John Maus - Sydney Festival
Hyde Park Barracks, Sydney
Wednesday, 11 February 2012

John Maus's show proceeds like this: he plays his own mp3s through loud speakers – straight from the albums, vocal tracks and all - and then yells over the top of them, all the while gesticulating, pinching his nipples, and sometimes punching his own face. He does this for 25 minutes. Then he leaves the stage without saying goodbye.

On his records John Maus is a dedicated pop songwriter, striking right at the core of chorus, reaching for and latching at Big Moments. On stage he brutally undermines everything he's achieved at home. His pop songs are equal parts taut and sloppy, sentimental and flippant, and often blatantly stupid.

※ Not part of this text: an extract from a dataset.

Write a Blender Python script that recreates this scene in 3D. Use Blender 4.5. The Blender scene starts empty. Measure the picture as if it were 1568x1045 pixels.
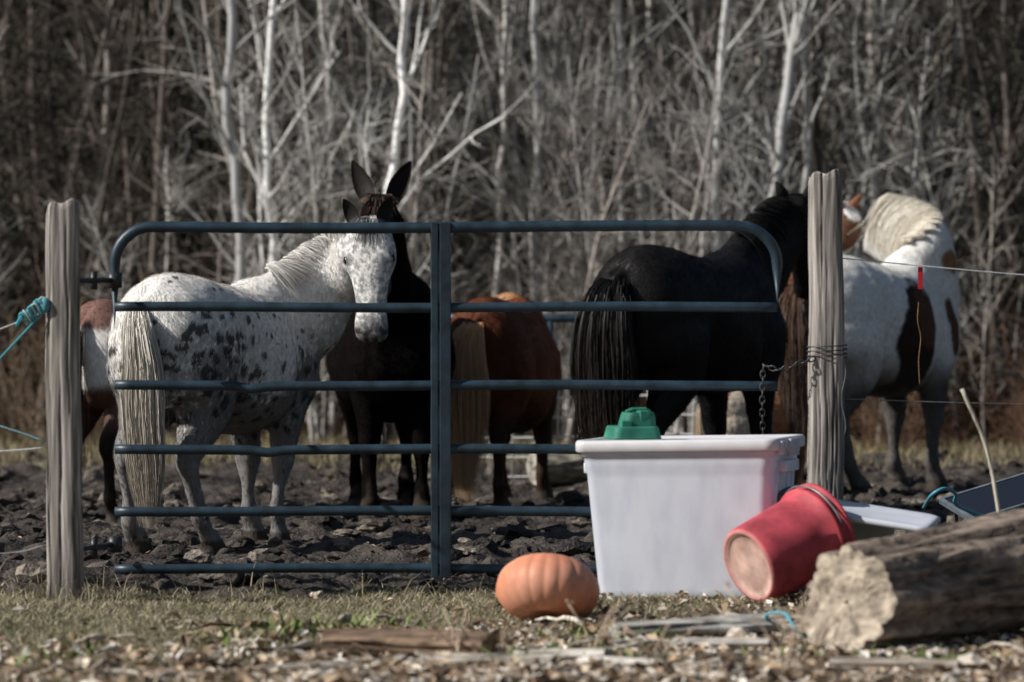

But they're always strangely intimate in their shirking of decorum, and there's never the sense that John Maus is playing “the artist” for you, even though he definitely is.

Live, he's all release; the fan too. Live, these pop songs soundtrack an exorcism. At times you can barely hear the song beneath the clipping vortex of groans and cries. And despite how initially funny it is — watching a pop artist do bad karaoke to his own songs — it's touching in the end, the way Maus co-opts familiar and outdated pop textures and wrenches them back onto centre stage, leaving us to wonder where they've been lost for so long. Remembering vaguely where we were when they prevailed.

John Maus isn't a pop star and he's barely a musician. John Maus is feeding us the release we still expect — but most of us won't dare take — from pop music: the crowfooted face of blind ecstasy, the complete unencumbered inhabiting of The Moment; the way a chorus can sometimes, miraculously and heartbreakingly, stricken us for months. On stage, John Maus's performance is a directive and a reminder. Pop can't maintain its essence if it doesn't have hysteria, if it doesn't have an element of the obsessive, of the proudly gratuitous. Pop music can sometimes make us ugly, awkward, ridiculous, and in fact it's all the better when it does. John Maus knows and makes a point of exhibiting this.

Tonight, Maus doesn't even look like he owns these songs. He's not the artist presiding over an audience, and in his plain jeans and loose button up shirt, he's not a star. John Maus is the audience to his own creations, he's the response that he wants. Pop music is still powerful — Justin Bieber can make teenage girls faint, and many of us hum Rebecca Black on our way to work on Fridays — but there's the sense tonight that John Maus is duly reminding us why we still desire it. The euphoria of a shared intimacy through utterly inane posturing, the dumb power of lyrics that make no sense on a page, the attraction of body movements that betray our innate desire to flail in some swelling wind that isn't even there. None of this bears explaining. It just is.

John Maus opened his show tonight with 'Quantum Leap', one of his most philosophically explicit songs. “Dead zone is a sign of the times” is the dominant mantra, possibly alluding to the cyclical nature of pop culture in the 21st century, the ravenous picking away and recycling of history and heritage, the lack of the new, the celebration of what once was. If we have indeed reached this alleged End of History, then what can pop continue to be but a celebration of itself? What is left to celebrate but the notion of pop? In this way John Maus can have his cake and eat it too.